[PROBLEM REQUIREMENTS]
Beginning at the line that contains "M['velvet_dark'], root, True)", transcribe the remaining lines of the listing exactly; include the final line and omit everything before.

[DATA BLOCK]
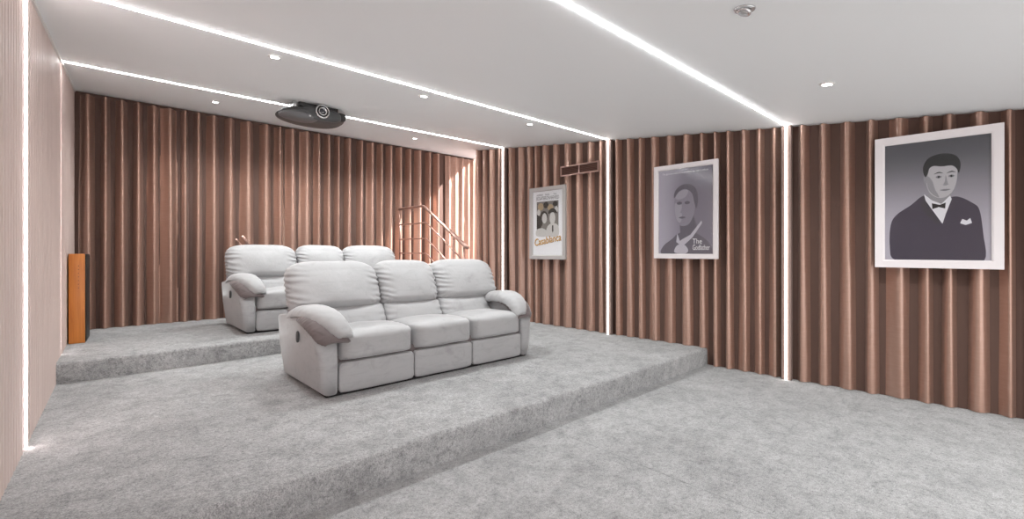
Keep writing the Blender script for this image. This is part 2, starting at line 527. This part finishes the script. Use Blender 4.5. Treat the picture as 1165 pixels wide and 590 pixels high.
# ------------------------------------------------------------------ recliner sofa
W = 2.185
def make_sofa():
    root = empty('recliner_sofa', (1.185, 3.43, P1))
    box('plinth', .05, W-.05, .035, .90, .0, .06, M['plinth'], root, .004)
    box('backrest_shell', .03, W-.03, .80, .955, .03, .90, M['velvet'], root, .04)
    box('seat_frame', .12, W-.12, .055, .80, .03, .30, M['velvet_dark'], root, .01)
    seams = [.137, .79, 1.412, W-.137]
    for i in range(3):
        x0, x1 = seams[i]+.004, seams[i+1]-.004; xc = (x0+x1)/2; hw = (x1-x0)/2
        # footrest panel
        bm = bmesh.new()
        def df(u, q, i=i):
            q.y += .006*noise.noise(Vector((q.x*5+i*3, q.z*6, 1)))-.006*(1-u.x**2)*(1-u.z**2)
            return q
        sq_cushion(bm, (xc, .035, .137), (hw, .035, .117), 14, 6, 12, df)
        link_mesh('footrest', bm, M['velvet'], root, True)
        # seat cushion
        bm = bmesh.new()
        def ds(u, q, i=i):
            # crown on top, bull-nosed front, slight sag to the rear
            q.z += .022*(1-u.x**2)*max(u.z, 0)
            q.z += -.028*max(u.y, 0)*max(u.z, 0)
            q.z += .006*noise.noise(Vector((q.x*6+i*5, q.y*6, 3)))
            if u.y < 0: q.y -= .012*(1-u.x**2)
            e = max(0, abs(u.x)-.8)/.2
            q.z += .004*e*math.sin(q.y*70)
            return q
        sq_cushion(bm, (xc, .345, .365), (hw+.003, .38, .106), 14, 5.5, 18, ds)
        link_mesh('seat_cushion', bm, M['velvet'], root, True)
        # lumbar cushion
        bm = bmesh.new()
        def dl(u, q, i=i):
            q.y += .06*u.z
            q.y -= .012*(1-u.x**2)
            e = max(0, abs(u.x)-.6)/.4
            q.y += .008*e*math.sin(q.z*110+i)
            q.z += .004*noise.noise(Vector((q.x*9+i, q.z*9, 8)))
            return q
        sq_cushion(bm, (xc, .60, .505), (hw+.004, .115, .118), 9, 3.4, 14, dl)
        link_mesh('lumbar_cushion', bm, M['velvet'], root, True)
        # upper back cushion: rounded top, bulging belly, gathered sides
        bm = bmesh.new(); bs = [-.038, .782, 1.418, W+.038]
        bx0, bx1 = bs[i]+.001, bs[i+1]-.001; bc = (bx0+bx1)/2; bh = (bx1-bx0)/2
        def du(u, q, i=i):
            t = (u.z+1)/2
            q.y += .17*t-.085                                    # lean back
            q.y -= .035*(1-u.x**2)*(1-(u.z+.35)**2 if abs(u.z+.35) < 1 else 0)  # belly
            top = max(0, u.z)
            e = max(0, abs(u.x)-.55)/.45
            ph = q.z*118+5*noise.noise(Vector((u.x*1.5, q.z*6, i*3+1)))+(4*e if u.x > 0 else -3*e)
            gath = math.sin(ph)*(.55+.8*abs(noise.noise(Vector((q.z*14, i, u.x)))))
            q.y += .015*e**1.6*gath*(1 if u.y < .3 else .2)
            q.x += math.copysign(.005, u.x)*e*e*math.sin(ph*1.3+1)
            low = max(0, -u.z-.35)/.65
            diag = math.sin((abs(u.x)*.42*1.0+q.z*1.1)*105+3*noise.noise(Vector((q.x*6, q.z*6, i+20))))
            q.y += .011*min(1, low*1.6)*diag*min(1, e*1.4+.04)
            if u.y < 0: q.y += .085*max(0, (-u.z-.52)/.48)**1.4
            q.y += .012*noise.noise(Vector((q.x*5+i*7, q.z*5, 4)))
            q.z += .006*noise.noise(Vector((q.x*4+i*9, q.y*3, 6)))
            return q
        sq_cushion(bm, (bc, .735, .792), (bh, .140, .228), 3.8, 3.3, 40, du, 12)
        link_mesh('back_cushion', bm, M['velvet'], root, True)
    # arms
    arm_poly = [(.012, .02), (.93, .02), (.95, .30), (.945, .55), (.80, .555), (.60, .580), (.36, .590), (.20, .562), (.09, .500), (.018, .41), (-.004, .22)]
    for s in (0, 1):
        def sh(co, s=s):
            x = co.x
            out = .055*max(0, co.z/.6)**1.6
            bulge = .012*math.sin(PI*min(1, max(0, co.z/.62)))
            outer = (x < .06) if s == 0 else (x > W-.06)
            if outer: x += (-1 if s == 0 else 1)*(out+bulge)
            # outer front corner is generously rounded
            k = max(0, .09-co.y)/.09
            if outer: x += (1 if s == 0 else -1)*.045*k*k
            return Vector((x, co.y, co.z))
        x0, x1 = (0, .135) if s == 0 else (W-.135, W)
        o = prism_x('arm_panel', arm_poly, x0, x1, M['velvet'], root, .030, 4, sh)
        if s == 0:
            # recessed recline lever on the outer side
            bm = bmesh.new(); sq_cushion(bm, (-.052, .37, .43), (.012, .020, .046), 3, 2.5, 6)
            link_mesh('recline_lever', bm, M['dgrey'], o, True)
        # padded arm top, drooping over the front
        cx = .068 if s == 0 else W-.068
        path = [(.80, .535), (.74, .558), (.66, .580), (.56, .602), (.46, .618), (.34, .626), (.23, .618), (.13, .593), (.05, .553), (-.012, .500), (-.045, .462)]
        hw = [.085, .110, .122, .128, .132, .134, .130, .118, .102, .084, .062]
        ins = [0, 0, 0, 0, .002, .006, .016, .036, .062, .088, .108]
        ht = [.028, .042, .048, .050, .050, .050, .050, .048, .044, .036, .022]
        sgn = 1 if s == 0 else -1
        def pad(path, hw, ht, cx, ruffle, seed, ins):
            bm = bmesh.new(); rings = []; n = 36
            # densify
            dp = []; N = 60
            for k in range(N+1):
                f = k/N*(len(path)-1); a = min(int(f), len(path)-2); t = f-a
                def cr(vals):
                    p0, p1, p2, p3 = vals[max(a-1, 0)], vals[a], vals[a+1], vals[min(a+2, len(path)-1)]
                    return .5*((2*p1)+(p2-p0)*t+(2*p0-5*p1+4*p2-p3)*t*t+(3*p1-p0-3*p2+p3)*t**3)
                dp.append((cr([p[0] for p in path]), cr([p[1] for p in path]), cr(hw), cr(ht), cr(ins)))
            for k, (y, z, w, h, sh_) in enumerate(dp):
                y0, z0 = dp[max(k-1, 0)][:2]; y1, z1 = dp[min(k+1, N)][:2]
                l = math.hypot(y1-y0, z1-z0); ny_, nz_ = (z1-z0)/l, -(y1-y0)/l
                if nz_ < 0: ny_, nz_ = -ny_, -nz_
                ring = []
                for j in range(n):
                    a = 2*PI*j/n; c, s_ = math.cos(a), math.sin(a)
                    ex = math.copysign(abs(c)**.62, c); ey = math.copysign(abs(s_)**.8, s_)
                    droop = -.030*abs(ex)**3
                    up = ey*h*(1 if ey > 0 else .55+1.0*max(0, ex*sgn))+droop
                    up += ruffle*max(0, abs(ex)-.55)*math.sin(k*1.55+j*.4)*1.6
                    up += .004*noise.noise(Vector((ex*3, k*.25, seed)))
                    ring.append(bm.verts.new((cx+sgn*sh_+ex*w, y+ny_*up, z+nz_*up)))
                rings.append(ring)
            for r0, r1 in zip(rings, rings[1:]):
                for j in range(n): bm.faces.new((r0[j], r0[(j+1) % n], r1[(j+1) % n], r1[j]))
            bm.faces.new(rings[0][::-1]); bm.faces.new(rings[-1])
            return bm
        link_mesh('arm_pad', pad(path, hw, ht, cx, .005, 3+s, ins), M['velvet'], root, True)
        gpath = [(.36, .590), (.27, .588), (.19, .570), (.12, .540), (.06, .500), (.005, .452), (-.030, .425)]
        gw = [.128, .134, .136, .134, .130, .122, .100]; gh = [.020, .034, .040, .042, .040, .032, .018]; gi = [-.008, -.010, -.008, .002, .016, .034, .060]
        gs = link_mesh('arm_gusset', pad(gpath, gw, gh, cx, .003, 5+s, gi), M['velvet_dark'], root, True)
        gs['label'] = 'darker gathered taupe panel under the arm pad front'
    return root
sofa = make_sofa()
tag(sofa, 'light grey velvet three-seat recliner sofa on the middle tier, nearer the camera', 'sofa', 'recliner sofas')
sofa2 = dup(sofa, (1.135, 5.745, P2))
tag(sofa2, 'light grey velvet three-seat recliner sofa on the rear tier before the back drape', 'sofa', 'recliner sofas')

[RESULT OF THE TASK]
        gs = link_mesh('arm_gusset', pad(gpath, gw, gh, cx, .003, 5+s, gi), M['velvet_dark'], root, True)
        gs['label'] = 'darker gathered taupe panel under the arm pad front'
    return root
sofa = make_sofa()
tag(sofa, 'light grey velvet three-seat recliner sofa on the middle tier, nearer the camera', 'sofa', 'recliner sofas')
sofa2 = dup(sofa, (1.135, 5.745, P2))
tag(sofa2, 'light grey velvet three-seat recliner sofa on the rear tier before the back drape', 'sofa', 'recliner sofas')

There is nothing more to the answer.